The procureur-general's conclusions, and those of a part of the heads of the magistracy, were as severe towards the Cardinal as the information had been; yet he was fully acquitted by a majority of three voices; the woman De Lamotte was condemned to be whipped, branded, and imprisoned; and her husband, for contumacy, was condemned to the galleys for life.

[The following extract is from the "Memoirs" of the Abbe Georgel: "The sittings were long and multiplied; it was necessary to read the whole proceedings; more than fifty judges sat; a master of requests; a friend of the Prince, wrote down all that was said there, and sent it to his advisers, who found means to inform the Cardinal of it, and to add the plan of conduct he ought to pursue." D'Epremesnil, and other young counsellors, showed upon that occasion but too much audacity in braving the Court, too much eagerness in seizing an opportunity of attacking it. They were the first to shake that authority which their functions made it a duty in them to respect.—NOTE BY THE EDITOR.]

M. Pierre de Laurencel, the procureur general's substitute, sent the Queen a list of the names of the members of the Grand Chamber, with the means made use of by the friends of the Cardinal to gain their votes during the trial. I had this list to keep among the papers which the Queen deposited in the house of M. Campan, my father-in-law, and which, at his death, she ordered me to preserve. I burnt this statement, but I remember ladies performed a part not very creditable to their principles; it was by them, in consideration of large sums which they received, that some of the oldest and most respected members were won over. I did not see a single name amongst the whole Parliament that was gained directly.

The belief confirmed by time is, that the Cardinal was completely duped by the woman De Lamotte and Cagliostro. The King may have been in error in thinking him an accomplice in this miserable and criminal scheme, but I have faithfully repeated his Majesty's judgment about it.

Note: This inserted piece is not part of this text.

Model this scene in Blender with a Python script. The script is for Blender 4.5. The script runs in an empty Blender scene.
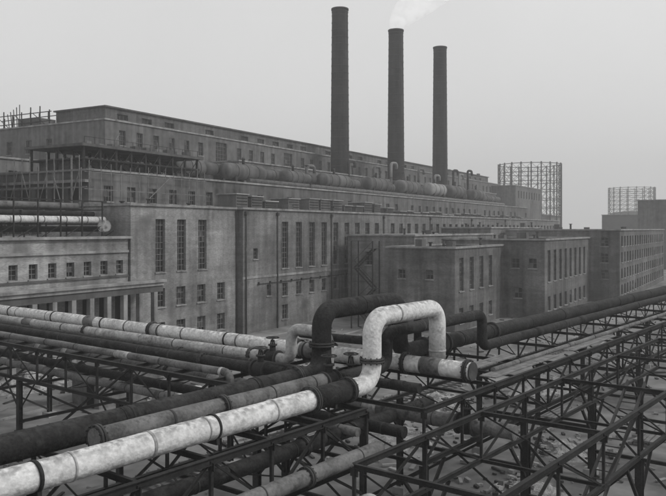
import bpy, math, random
from mathutils import Vector, Matrix, noise
random.seed(7)
S=bpy.context.scene
S.view_settings.view_transform='Standard'; S.view_settings.look='None'; S.view_settings.exposure=0

# ------------------------------------------------------------ materials
def mat(name, base, var=0.25, scale=1.0, rough=0.85, bump=0.15, streak=0.0, brick=False, spots=0.0, spotcol=0.08, spotscale=0.8, metal=0.0, fine=0.12, soft=9.0, spec=.25, dusty=0.0):
    m=bpy.data.materials.new(name); m.use_nodes=True
    nt=m.node_tree; N=nt.nodes; L=nt.links
    b=N['Principled BSDF']; b.inputs['Roughness'].default_value=rough; b.inputs['Metallic'].default_value=metal
    b.inputs['Specular IOR Level'].default_value=spec
    tc=N.new('ShaderNodeTexCoord')
    def math_(op,a,c=None,clamp=False):
        n=N.new('ShaderNodeMath'); n.operation=op; n.use_clamp=clamp
        for i,x in enumerate((a,c)):
            if x is None: continue
            if isinstance(x,(int,float)): n.inputs[i].default_value=x
            else: L.new(x,n.inputs[i])
        return n.outputs[0]
    def noise_(sc,vec=None,det=4):
        n=N.new('ShaderNodeTexNoise'); n.inputs['Scale'].default_value=sc; n.inputs['Detail'].default_value=det
        L.new(vec or tc.outputs['Object'],n.inputs['Vector']); return n.outputs['Fac']
    n1=noise_(scale,det=4)
    f=math_('MULTIPLY',math_('SUBTRACT',n1,0.5),2*var*2)
    nf=noise_(scale*9,det=3)
    f=math_('ADD',f,math_('MULTIPLY',math_('SUBTRACT',nf,0.5),4*fine))
    if streak:
        mp=N.new('ShaderNodeMapping'); mp.inputs['Scale'].default_value=(1,1,0.06); L.new(tc.outputs['Object'],mp.inputs['Vector'])
        f=math_('ADD',f,math_('MULTIPLY',math_('SUBTRACT',noise_(1.1,mp.outputs[0],4),0.5),5*streak))
    v=math_('MULTIPLY',math_('MAXIMUM',math_('ADD',f,1.0),.25),base)
    if brick:
        sx=N.new('ShaderNodeSeparateXYZ'); L.new(tc.outputs['Object'],sx.inputs[0])
        cx=N.new('ShaderNodeCombineXYZ'); L.new(math_('ADD',sx.outputs[0],sx.outputs[1]),cx.inputs[0]); L.new(sx.outputs[2],cx.inputs[1])
        br=N.new('ShaderNodeTexBrick'); L.new(cx.outputs[0],br.inputs['Vector'])
        br.inputs['Scale'].default_value=1.0; br.inputs['Brick Width'].default_value=0.26; br.inputs['Row Height'].default_value=0.085
        br.inputs['Mortar Size'].default_value=0.008
        br.inputs['Color1'].default_value=(.76,.76,.76,1); br.inputs['Color2'].default_value=(1.18,1.18,1.18,1); br.inputs['Mortar'].default_value=(1.35,1.35,1.35,1)
        bw=N.new('ShaderNodeRGBToBW'); L.new(br.outputs['Color'],bw.inputs[0])
        v=math_('MULTIPLY',v,bw.outputs[0])
        mp2=N.new('ShaderNodeMapping'); mp2.inputs['Scale'].default_value=(.05,.05,1); L.new(tc.outputs['Object'],mp2.inputs['Vector'])
        v=math_('MULTIPLY',v,math_('ADD',math_('MULTIPLY',noise_(1.4,mp2.outputs[0],3),.8),.6))
        v=math_('MULTIPLY',v,math_('ADD',math_('MULTIPLY',noise_(.09,None,3),1.5),.25))
    if spots:
        sp=noise_(spotscale,det=6)
        k=math_('MULTIPLY',math_('SUBTRACT',sp,1-spots),soft,True)
        mx=N.new('ShaderNodeMix'); L.new(k,mx.inputs[0]); L.new(v,mx.inputs[2]); mx.inputs[3].default_value=spotcol
        v=mx.outputs[0]
    if dusty:
        ge=N.new('ShaderNodeNewGeometry'); sz=N.new('ShaderNodeSeparateXYZ'); L.new(ge.outputs['Normal'],sz.inputs[0])
        k=math_('MULTIPLY',math_('ADD',math_('ABSOLUTE',sz.outputs[2]),-.25),1.4,True)
        k=math_('MULTIPLY',k,math_('MULTIPLY',math_('SUBTRACT',noise_(4.5,det=6),.40),5,True))
        mx=N.new('ShaderNodeMix'); L.new(math_('MULTIPLY',k,dusty),mx.inputs[0]); L.new(v,mx.inputs[2]); mx.inputs[3].default_value=.12
        v=mx.outputs[0]
    v=math_('MAXIMUM',v,0.008)
    c=N.new('ShaderNodeCombineColor'); 
    for i in range(3): L.new(v,c.inputs[i])
    L.new(c.outputs[0],b.inputs['Base Color'])
    if bump:
        bp=N.new('ShaderNodeBump'); bp.inputs['Strength'].default_value=bump; bp.inputs['Distance'].default_value=0.05
        L.new(nf,bp.inputs['Height']); L.new(bp.outputs[0],b.inputs['Normal'])
    return m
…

However, the generally received opinion that the Baron de Breteuil's hatred for the Cardinal was the cause of the scandal and the unfortunate result of this affair contributed to the disgrace of the former still more than his refusal to give his granddaughter in marriage to the son of the Duc de Polignac. The Abbe de Vermond threw the whole blame of the imprudence and impolicy of the affair of the Cardinal de Rohan upon the minister, and ceased to be the friend and supporter of the Baron de Breteuil with the Queen.